The finished version with earrings.

At the same time I painted this lovely frame I also painted a much smaller green frame.  I decided I wanted a different look for this version.  Enter the jute I inherited from my mom’s cleaning out of her sewing room. While you probably can’t see it, the blue “oriental jute” on the left was purchased at The Gift Shop in Devils Lake, ND. I’d bet this was purchased in the 1970s, but it now has a purpose.

I used a heavy duty stapler, a needle nosed pliers, a screwdriver, scissors and jute.

I tied off the jute after stapling it to the side, then used another staple to start my criss-cross motion.

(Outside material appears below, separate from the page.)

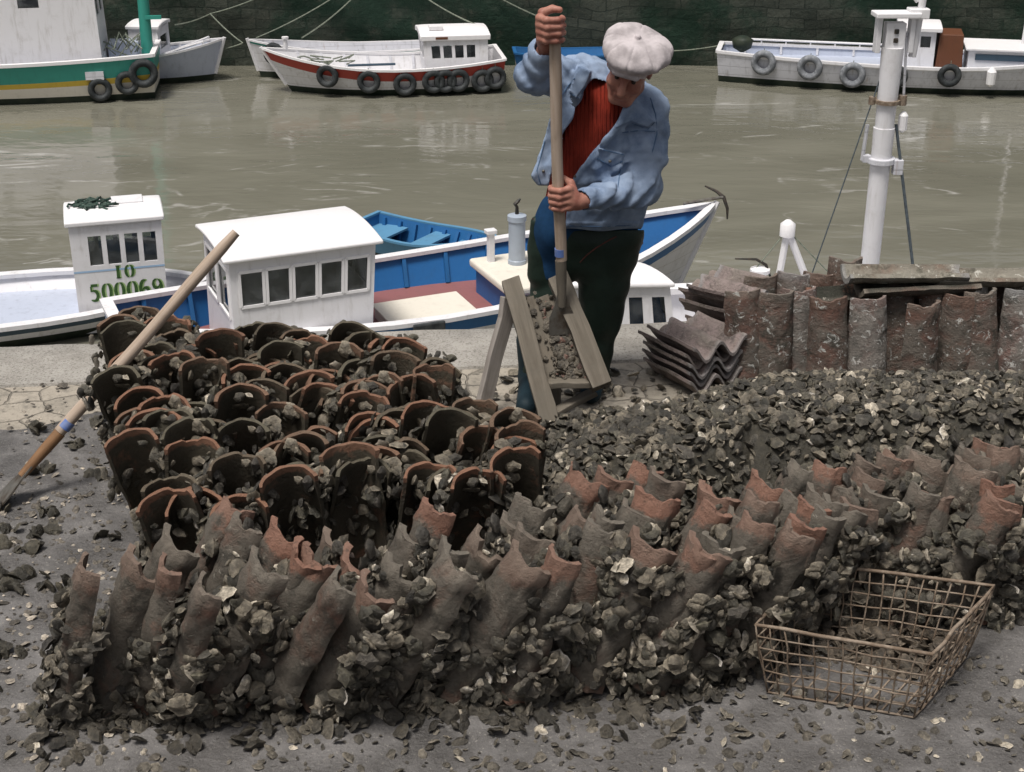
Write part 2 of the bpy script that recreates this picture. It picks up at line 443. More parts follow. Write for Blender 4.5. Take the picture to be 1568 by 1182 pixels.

In order to space the jute apart I stapled the jute twice on each side for every turn.  Making the loop also made the stapling on this section quite easy.  See all those extra original tiny nails? I used the needle nose to pull them once once I realized they would effect my spacing.  The screwdriver I used to pry up “oops” staples where I missed the jute completely. Be sure to keep tightening the jute on each turn.

And this is the final product.

As another option, I’ve also seen examples of lace strung across as well.

Bridesmaid Revisited

2 Aug

I spotted this great ribbon and pearl necklace on Pinterest a few months back.

Ribbon Pearl Necklace

When I saw it, I started thinking about the small collection of bridesmaid pearl necklaces I have from years past.  It’s been a while since I’ve worn any of these necklaces, and I thought this might be a great way to re-vamp them into an updated look. (Please forgive the photography on these, but you get the picture…)

All I needed was a couple of jump rings and some ribbon.  First, I removed the extra clasps and rings from the necklaces.

Then I attached them all to a jump ring on each side.

The final step was to tie the ribbon around the jump rings. I simply tie the ribbon behind my neck to finish.  I’m pretty pleased with this quick and easy revamp!